### Input for this task
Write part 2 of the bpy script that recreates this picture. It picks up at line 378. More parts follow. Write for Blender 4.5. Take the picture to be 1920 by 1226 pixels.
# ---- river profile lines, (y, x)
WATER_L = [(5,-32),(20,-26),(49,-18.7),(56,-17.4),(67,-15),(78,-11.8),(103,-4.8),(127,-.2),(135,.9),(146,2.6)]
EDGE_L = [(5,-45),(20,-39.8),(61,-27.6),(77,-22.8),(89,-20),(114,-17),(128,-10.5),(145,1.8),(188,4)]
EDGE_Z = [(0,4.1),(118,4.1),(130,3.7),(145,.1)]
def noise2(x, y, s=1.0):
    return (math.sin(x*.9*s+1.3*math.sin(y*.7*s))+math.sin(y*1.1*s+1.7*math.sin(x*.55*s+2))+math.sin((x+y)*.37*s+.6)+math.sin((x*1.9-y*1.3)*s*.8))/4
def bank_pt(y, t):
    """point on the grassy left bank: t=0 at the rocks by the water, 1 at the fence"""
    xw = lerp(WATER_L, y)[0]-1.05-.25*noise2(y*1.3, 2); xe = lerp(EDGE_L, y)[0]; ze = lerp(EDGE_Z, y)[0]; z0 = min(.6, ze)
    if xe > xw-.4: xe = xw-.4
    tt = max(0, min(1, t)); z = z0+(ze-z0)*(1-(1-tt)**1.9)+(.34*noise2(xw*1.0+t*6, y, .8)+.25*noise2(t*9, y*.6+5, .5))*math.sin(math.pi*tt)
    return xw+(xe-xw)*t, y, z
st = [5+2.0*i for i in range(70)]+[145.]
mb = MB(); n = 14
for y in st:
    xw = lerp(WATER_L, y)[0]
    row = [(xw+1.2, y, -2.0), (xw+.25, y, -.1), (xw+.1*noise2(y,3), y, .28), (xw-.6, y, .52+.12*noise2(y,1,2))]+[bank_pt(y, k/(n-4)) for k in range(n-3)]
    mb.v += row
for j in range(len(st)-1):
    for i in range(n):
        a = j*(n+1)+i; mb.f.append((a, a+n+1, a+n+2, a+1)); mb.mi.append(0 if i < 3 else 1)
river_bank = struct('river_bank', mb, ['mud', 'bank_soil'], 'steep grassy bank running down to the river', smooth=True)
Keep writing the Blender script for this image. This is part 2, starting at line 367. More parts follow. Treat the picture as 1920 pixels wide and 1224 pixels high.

### The task
Without leaving anything out, give the entries again exactly.

### Completed task
Write part 2 of the bpy script that recreates this picture. It picks up at line 378. More parts follow. Write for Blender 4.5. Take the picture to be 1920 by 1226 pixels.
# ---- river profile lines, (y, x)
WATER_L = [(5,-32),(20,-26),(49,-18.7),(56,-17.4),(67,-15),(78,-11.8),(103,-4.8),(127,-.2),(135,.9),(146,2.6)]
EDGE_L = [(5,-45),(20,-39.8),(61,-27.6),(77,-22.8),(89,-20),(114,-17),(128,-10.5),(145,1.8),(188,4)]
EDGE_Z = [(0,4.1),(118,4.1),(130,3.7),(145,.1)]
def noise2(x, y, s=1.0):
    return (math.sin(x*.9*s+1.3*math.sin(y*.7*s))+math.sin(y*1.1*s+1.7*math.sin(x*.55*s+2))+math.sin((x+y)*.37*s+.6)+math.sin((x*1.9-y*1.3)*s*.8))/4
def bank_pt(y, t):
    """point on the grassy left bank: t=0 at the rocks by the water, 1 at the fence"""
    xw = lerp(WATER_L, y)[0]-1.05-.25*noise2(y*1.3, 2); xe = lerp(EDGE_L, y)[0]; ze = lerp(EDGE_Z, y)[0]; z0 = min(.6, ze)
    if xe > xw-.4: xe = xw-.4
    tt = max(0, min(1, t)); z = z0+(ze-z0)*(1-(1-tt)**1.9)+(.34*noise2(xw*1.0+t*6, y, .8)+.25*noise2(t*9, y*.6+5, .5))*math.sin(math.pi*tt)
    return xw+(xe-xw)*t, y, z
st = [5+2.0*i for i in range(70)]+[145.]
mb = MB(); n = 14
for y in st:
    xw = lerp(WATER_L, y)[0]
    row = [(xw+1.2, y, -2.0), (xw+.25, y, -.1), (xw+.1*noise2(y,3), y, .28), (xw-.6, y, .52+.12*noise2(y,1,2))]+[bank_pt(y, k/(n-4)) for k in range(n-3)]
    mb.v += row
for j in range(len(st)-1):
    for i in range(n):
        a = j*(n+1)+i; mb.f.append((a, a+n+1, a+n+2, a+1)); mb.mi.append(0 if i < 3 else 1)
river_bank = struct('river_bank', mb, ['mud', 'bank_soil'], 'steep grassy bank running down to the river', smooth=True)
Keep writing the Blender script for this image. This is part 2, starting at line 367. More parts follow. Treat the picture as 1920 pixels wide and 1224 pixels high.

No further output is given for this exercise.